> **Stated problem**
Return the material below in full and exactly.

> **Data entries**
++++++++
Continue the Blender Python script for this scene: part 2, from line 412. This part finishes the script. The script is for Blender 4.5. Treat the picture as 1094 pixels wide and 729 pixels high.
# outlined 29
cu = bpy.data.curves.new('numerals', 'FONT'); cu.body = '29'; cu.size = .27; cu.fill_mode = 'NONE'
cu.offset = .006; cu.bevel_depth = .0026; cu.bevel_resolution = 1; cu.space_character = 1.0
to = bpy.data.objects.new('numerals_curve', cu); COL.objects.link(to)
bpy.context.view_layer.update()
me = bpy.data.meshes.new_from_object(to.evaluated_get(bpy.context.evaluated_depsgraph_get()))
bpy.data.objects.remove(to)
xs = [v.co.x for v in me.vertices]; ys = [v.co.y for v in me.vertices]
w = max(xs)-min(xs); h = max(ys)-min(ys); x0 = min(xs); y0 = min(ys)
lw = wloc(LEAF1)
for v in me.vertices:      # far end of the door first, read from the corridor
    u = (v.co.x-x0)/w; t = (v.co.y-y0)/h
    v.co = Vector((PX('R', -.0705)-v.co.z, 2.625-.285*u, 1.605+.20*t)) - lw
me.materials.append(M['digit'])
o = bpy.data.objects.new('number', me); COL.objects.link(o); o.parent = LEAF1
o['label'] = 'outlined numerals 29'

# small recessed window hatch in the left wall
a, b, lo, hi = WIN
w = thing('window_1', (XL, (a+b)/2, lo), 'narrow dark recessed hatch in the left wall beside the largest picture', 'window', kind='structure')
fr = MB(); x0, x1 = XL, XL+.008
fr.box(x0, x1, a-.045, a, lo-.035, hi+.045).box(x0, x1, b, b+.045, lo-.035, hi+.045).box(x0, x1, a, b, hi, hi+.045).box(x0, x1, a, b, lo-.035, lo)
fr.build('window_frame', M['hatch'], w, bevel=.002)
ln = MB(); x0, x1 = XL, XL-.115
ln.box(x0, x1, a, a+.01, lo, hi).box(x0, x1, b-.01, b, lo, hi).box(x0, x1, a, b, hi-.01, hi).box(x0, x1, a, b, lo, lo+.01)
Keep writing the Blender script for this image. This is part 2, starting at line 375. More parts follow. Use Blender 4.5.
++++++++
> **Completed exercise**
Continue the Blender Python script for this scene: part 2, from line 412. This part finishes the script. The script is for Blender 4.5. Treat the picture as 1094 pixels wide and 729 pixels high.
# outlined 29
cu = bpy.data.curves.new('numerals', 'FONT'); cu.body = '29'; cu.size = .27; cu.fill_mode = 'NONE'
cu.offset = .006; cu.bevel_depth = .0026; cu.bevel_resolution = 1; cu.space_character = 1.0
to = bpy.data.objects.new('numerals_curve', cu); COL.objects.link(to)
bpy.context.view_layer.update()
me = bpy.data.meshes.new_from_object(to.evaluated_get(bpy.context.evaluated_depsgraph_get()))
bpy.data.objects.remove(to)
xs = [v.co.x for v in me.vertices]; ys = [v.co.y for v in me.vertices]
w = max(xs)-min(xs); h = max(ys)-min(ys); x0 = min(xs); y0 = min(ys)
lw = wloc(LEAF1)
for v in me.vertices:      # far end of the door first, read from the corridor
    u = (v.co.x-x0)/w; t = (v.co.y-y0)/h
    v.co = Vector((PX('R', -.0705)-v.co.z, 2.625-.285*u, 1.605+.20*t)) - lw
me.materials.append(M['digit'])
o = bpy.data.objects.new('number', me); COL.objects.link(o); o.parent = LEAF1
o['label'] = 'outlined numerals 29'

# small recessed window hatch in the left wall
a, b, lo, hi = WIN
w = thing('window_1', (XL, (a+b)/2, lo), 'narrow dark recessed hatch in the left wall beside the largest picture', 'window', kind='structure')
fr = MB(); x0, x1 = XL, XL+.008
fr.box(x0, x1, a-.045, a, lo-.035, hi+.045).box(x0, x1, b, b+.045, lo-.035, hi+.045).box(x0, x1, a, b, hi, hi+.045).box(x0, x1, a, b, lo-.035, lo)
fr.build('window_frame', M['hatch'], w, bevel=.002)
ln = MB(); x0, x1 = XL, XL-.115
ln.box(x0, x1, a, a+.01, lo, hi).box(x0, x1, b-.01, b, lo, hi).box(x0, x1, a, b, hi-.01, hi).box(x0, x1, a, b, lo, lo+.01)
Keep writing the Blender script for this image. This is part 2, starting at line 375. More parts follow. Use Blender 4.5.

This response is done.